STATED PROBLEM → Of all the lines in the material, how many include the word "scene"? Give only the number.

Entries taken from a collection
---+---
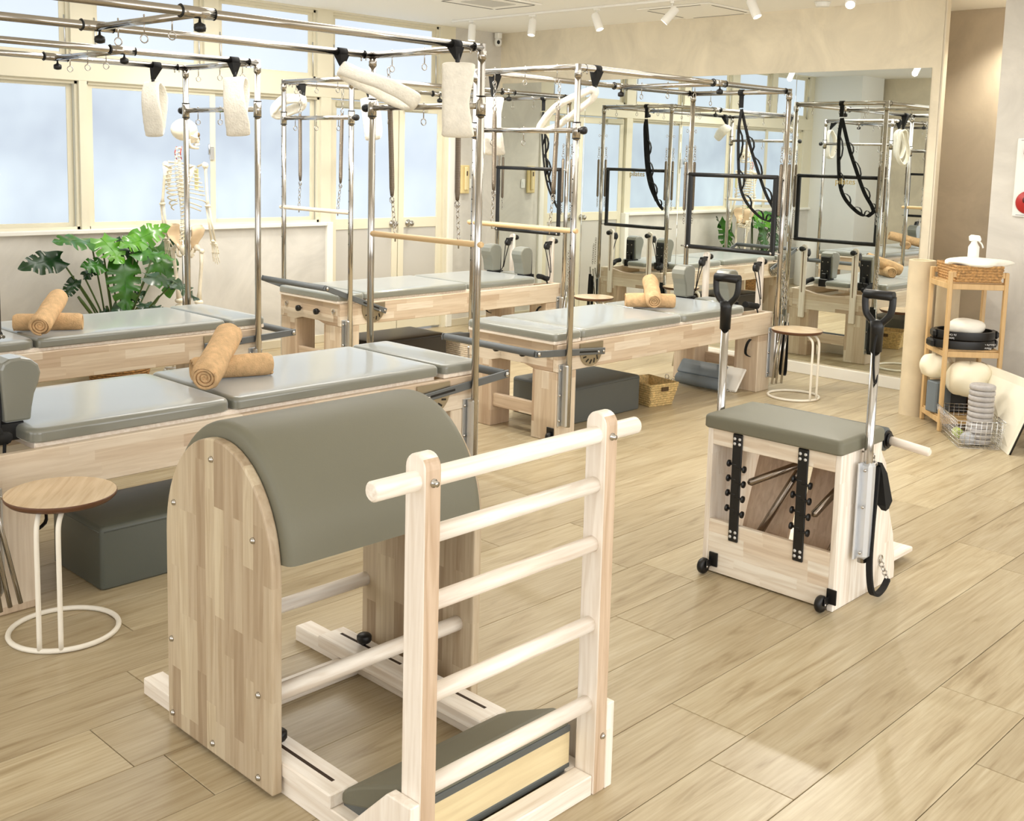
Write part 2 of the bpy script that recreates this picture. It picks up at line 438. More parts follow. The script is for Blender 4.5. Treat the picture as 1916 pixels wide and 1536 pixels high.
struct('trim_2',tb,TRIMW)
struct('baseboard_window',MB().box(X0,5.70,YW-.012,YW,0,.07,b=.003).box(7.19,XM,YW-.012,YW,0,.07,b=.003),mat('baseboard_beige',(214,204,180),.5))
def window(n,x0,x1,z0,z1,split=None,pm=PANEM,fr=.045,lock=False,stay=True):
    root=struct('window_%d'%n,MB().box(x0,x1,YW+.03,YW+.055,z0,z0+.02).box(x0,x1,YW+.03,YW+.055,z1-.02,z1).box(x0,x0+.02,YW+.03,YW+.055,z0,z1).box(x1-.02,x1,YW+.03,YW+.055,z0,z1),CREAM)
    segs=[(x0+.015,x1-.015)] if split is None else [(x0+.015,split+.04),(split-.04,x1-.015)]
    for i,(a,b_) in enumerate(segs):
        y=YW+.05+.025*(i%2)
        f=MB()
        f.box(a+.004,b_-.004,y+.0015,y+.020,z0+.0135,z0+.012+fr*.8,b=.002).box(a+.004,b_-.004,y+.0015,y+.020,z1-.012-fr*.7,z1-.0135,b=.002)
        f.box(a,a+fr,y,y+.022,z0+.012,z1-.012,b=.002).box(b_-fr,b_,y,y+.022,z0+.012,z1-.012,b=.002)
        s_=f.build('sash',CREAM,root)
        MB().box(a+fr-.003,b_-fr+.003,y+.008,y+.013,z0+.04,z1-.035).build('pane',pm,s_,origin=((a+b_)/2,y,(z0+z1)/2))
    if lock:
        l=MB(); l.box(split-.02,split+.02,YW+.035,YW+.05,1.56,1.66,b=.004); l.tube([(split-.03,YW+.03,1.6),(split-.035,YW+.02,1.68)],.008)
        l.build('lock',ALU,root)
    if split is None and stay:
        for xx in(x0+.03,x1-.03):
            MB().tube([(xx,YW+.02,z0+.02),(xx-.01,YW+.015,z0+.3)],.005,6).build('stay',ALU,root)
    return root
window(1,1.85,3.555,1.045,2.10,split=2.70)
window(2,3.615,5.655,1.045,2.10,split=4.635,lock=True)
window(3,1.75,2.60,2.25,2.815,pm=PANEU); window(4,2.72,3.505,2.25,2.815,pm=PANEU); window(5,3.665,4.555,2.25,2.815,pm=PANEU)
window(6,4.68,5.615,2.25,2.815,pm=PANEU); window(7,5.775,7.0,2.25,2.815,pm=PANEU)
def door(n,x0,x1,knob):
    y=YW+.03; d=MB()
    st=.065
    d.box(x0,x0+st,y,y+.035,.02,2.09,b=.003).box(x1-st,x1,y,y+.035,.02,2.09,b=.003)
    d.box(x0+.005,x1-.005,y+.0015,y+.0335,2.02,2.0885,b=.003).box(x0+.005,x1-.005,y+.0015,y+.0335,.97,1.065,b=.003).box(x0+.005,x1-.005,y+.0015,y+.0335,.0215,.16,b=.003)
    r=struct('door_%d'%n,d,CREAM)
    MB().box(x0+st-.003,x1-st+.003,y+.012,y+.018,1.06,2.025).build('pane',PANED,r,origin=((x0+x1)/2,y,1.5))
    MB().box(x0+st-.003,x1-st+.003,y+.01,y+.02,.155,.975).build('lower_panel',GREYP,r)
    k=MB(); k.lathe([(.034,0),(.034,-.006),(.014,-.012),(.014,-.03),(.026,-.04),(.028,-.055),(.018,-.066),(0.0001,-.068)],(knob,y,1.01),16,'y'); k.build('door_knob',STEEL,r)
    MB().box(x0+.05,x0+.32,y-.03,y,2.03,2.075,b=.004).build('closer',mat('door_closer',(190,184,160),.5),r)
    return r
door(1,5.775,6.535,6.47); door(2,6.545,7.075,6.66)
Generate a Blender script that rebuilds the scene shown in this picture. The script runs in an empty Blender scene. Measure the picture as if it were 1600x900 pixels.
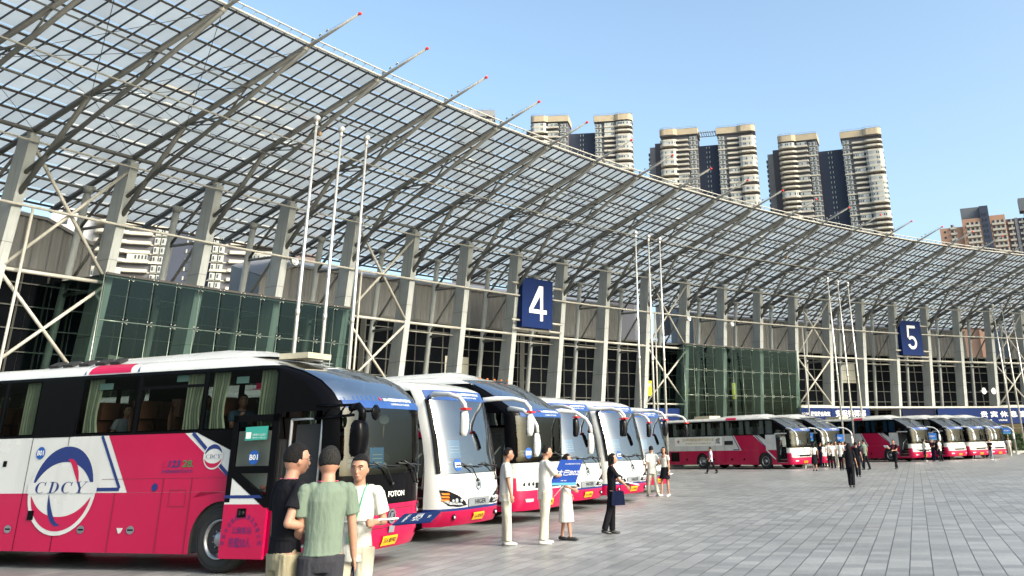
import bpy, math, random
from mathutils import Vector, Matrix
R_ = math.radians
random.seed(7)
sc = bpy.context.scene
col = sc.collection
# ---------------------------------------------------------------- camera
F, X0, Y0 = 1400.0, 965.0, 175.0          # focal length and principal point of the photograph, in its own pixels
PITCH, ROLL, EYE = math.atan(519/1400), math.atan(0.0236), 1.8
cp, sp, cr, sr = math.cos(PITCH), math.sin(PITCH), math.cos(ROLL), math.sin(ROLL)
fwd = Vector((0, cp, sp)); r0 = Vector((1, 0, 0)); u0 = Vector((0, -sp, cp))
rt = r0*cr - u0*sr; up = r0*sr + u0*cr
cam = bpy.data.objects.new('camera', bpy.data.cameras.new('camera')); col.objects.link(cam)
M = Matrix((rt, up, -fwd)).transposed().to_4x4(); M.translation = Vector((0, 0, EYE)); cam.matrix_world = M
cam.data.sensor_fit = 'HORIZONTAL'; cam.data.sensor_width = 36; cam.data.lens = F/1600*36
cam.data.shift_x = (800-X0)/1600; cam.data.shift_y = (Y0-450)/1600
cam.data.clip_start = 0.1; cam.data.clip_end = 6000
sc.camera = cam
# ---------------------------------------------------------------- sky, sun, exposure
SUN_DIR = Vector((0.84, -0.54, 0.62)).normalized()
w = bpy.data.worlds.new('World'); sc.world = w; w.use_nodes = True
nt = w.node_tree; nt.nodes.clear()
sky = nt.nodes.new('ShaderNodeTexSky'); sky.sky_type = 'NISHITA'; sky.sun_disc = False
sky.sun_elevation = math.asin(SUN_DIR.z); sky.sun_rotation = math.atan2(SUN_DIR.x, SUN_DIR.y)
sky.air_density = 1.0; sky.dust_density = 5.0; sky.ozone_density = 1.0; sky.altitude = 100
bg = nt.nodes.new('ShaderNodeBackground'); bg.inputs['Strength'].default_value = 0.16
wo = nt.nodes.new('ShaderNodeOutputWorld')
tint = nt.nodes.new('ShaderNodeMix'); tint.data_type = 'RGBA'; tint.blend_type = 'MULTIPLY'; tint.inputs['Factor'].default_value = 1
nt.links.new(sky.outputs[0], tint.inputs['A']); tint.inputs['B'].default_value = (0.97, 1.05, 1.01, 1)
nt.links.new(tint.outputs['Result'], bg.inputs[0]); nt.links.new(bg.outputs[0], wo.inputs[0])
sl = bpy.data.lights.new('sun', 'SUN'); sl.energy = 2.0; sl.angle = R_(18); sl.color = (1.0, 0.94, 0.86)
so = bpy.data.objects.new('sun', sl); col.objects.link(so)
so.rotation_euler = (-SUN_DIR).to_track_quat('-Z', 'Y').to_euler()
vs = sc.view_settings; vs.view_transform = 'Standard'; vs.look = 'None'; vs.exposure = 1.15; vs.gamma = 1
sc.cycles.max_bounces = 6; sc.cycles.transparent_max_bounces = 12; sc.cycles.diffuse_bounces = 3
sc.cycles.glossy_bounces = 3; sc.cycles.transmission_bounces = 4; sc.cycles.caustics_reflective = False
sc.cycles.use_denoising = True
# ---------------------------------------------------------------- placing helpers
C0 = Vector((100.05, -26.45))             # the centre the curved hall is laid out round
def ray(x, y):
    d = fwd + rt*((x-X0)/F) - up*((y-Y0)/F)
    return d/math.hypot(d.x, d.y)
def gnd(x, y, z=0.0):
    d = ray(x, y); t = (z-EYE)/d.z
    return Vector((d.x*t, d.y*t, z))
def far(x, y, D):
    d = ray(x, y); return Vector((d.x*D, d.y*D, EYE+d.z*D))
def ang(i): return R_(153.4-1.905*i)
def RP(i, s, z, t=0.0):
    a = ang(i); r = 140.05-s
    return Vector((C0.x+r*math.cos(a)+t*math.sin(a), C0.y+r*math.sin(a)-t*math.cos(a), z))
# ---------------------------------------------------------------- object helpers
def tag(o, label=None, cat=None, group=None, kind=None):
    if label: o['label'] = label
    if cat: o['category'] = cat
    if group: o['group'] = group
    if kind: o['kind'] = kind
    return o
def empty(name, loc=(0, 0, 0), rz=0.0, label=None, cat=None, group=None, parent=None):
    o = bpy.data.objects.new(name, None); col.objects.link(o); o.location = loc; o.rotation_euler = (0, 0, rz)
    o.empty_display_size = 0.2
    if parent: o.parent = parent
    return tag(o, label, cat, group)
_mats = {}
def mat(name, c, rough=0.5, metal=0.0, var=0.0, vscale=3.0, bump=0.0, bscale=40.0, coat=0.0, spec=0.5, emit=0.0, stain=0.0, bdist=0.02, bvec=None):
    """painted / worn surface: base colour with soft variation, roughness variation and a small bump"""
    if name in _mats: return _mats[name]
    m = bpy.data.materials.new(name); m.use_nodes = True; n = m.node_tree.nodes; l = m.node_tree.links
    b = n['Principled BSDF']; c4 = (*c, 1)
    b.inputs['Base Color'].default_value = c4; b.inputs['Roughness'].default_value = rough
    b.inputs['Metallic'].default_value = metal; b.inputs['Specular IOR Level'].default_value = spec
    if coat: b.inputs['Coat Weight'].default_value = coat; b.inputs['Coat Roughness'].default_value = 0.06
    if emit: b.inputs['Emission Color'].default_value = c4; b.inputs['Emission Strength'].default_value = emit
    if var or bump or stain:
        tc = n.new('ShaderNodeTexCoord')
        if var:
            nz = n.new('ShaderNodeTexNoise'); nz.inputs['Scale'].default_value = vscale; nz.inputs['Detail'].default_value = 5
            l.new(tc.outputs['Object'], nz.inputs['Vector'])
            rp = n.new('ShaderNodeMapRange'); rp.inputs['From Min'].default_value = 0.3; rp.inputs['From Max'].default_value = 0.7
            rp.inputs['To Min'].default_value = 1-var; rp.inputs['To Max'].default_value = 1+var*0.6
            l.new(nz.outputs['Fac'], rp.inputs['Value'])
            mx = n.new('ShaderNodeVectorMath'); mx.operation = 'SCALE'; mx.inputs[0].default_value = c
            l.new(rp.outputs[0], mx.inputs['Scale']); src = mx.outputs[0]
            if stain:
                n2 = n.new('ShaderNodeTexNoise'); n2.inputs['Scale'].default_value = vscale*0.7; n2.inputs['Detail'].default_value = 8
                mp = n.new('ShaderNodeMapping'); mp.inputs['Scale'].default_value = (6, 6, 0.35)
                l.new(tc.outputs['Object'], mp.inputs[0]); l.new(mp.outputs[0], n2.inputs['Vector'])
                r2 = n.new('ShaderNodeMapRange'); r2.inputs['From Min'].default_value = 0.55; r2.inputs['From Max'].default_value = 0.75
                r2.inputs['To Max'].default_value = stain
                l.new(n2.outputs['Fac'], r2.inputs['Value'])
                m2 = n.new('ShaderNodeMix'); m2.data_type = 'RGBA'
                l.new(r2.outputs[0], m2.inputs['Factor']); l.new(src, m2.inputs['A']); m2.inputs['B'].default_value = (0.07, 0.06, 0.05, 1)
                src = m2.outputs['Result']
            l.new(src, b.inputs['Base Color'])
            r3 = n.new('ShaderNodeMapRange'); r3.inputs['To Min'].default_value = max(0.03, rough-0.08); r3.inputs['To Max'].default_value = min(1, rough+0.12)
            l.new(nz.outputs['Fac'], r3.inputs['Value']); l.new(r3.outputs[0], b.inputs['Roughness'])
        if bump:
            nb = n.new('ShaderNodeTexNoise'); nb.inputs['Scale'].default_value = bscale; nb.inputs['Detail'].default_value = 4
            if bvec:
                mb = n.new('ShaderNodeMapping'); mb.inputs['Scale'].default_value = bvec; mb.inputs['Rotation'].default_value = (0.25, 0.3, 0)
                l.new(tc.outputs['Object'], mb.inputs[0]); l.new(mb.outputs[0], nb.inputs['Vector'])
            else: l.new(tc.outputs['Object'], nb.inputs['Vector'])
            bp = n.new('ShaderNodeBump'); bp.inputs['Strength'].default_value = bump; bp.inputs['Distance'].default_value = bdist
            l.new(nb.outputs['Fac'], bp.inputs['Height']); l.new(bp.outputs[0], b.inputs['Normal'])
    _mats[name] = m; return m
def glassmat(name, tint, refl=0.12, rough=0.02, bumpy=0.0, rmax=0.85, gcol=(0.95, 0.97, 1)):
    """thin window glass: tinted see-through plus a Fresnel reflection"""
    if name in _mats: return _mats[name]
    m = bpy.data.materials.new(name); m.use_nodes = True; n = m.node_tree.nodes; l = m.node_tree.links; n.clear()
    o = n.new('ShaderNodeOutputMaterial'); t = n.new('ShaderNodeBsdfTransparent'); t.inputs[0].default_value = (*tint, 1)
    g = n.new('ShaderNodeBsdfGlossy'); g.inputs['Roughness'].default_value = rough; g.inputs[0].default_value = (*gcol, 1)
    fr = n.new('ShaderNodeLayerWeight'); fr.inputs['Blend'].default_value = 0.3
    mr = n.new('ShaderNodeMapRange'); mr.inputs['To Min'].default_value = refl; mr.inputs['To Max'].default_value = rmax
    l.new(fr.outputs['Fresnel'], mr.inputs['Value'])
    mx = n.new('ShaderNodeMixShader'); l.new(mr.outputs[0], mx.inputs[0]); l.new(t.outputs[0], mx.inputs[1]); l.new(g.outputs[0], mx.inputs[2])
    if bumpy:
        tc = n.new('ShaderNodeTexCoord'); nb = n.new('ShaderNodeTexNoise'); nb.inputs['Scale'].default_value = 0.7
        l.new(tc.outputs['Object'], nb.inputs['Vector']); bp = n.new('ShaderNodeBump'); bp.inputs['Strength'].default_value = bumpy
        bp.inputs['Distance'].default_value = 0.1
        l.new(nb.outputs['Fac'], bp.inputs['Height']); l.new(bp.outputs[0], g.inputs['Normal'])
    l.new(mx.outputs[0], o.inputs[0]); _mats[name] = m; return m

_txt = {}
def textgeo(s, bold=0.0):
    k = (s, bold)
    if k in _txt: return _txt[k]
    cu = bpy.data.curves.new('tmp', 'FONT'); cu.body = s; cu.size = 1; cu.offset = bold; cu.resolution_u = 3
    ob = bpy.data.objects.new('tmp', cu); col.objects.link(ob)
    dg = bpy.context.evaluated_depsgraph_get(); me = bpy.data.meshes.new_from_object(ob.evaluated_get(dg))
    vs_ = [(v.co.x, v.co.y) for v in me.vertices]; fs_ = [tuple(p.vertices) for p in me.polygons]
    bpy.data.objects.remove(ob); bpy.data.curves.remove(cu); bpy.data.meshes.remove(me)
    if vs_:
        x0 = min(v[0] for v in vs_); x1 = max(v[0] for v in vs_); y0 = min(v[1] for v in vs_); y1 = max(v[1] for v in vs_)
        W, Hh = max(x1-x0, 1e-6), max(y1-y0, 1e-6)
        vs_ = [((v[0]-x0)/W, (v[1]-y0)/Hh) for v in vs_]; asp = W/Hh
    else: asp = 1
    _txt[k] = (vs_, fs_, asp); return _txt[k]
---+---
EXERCISE RESULT → 2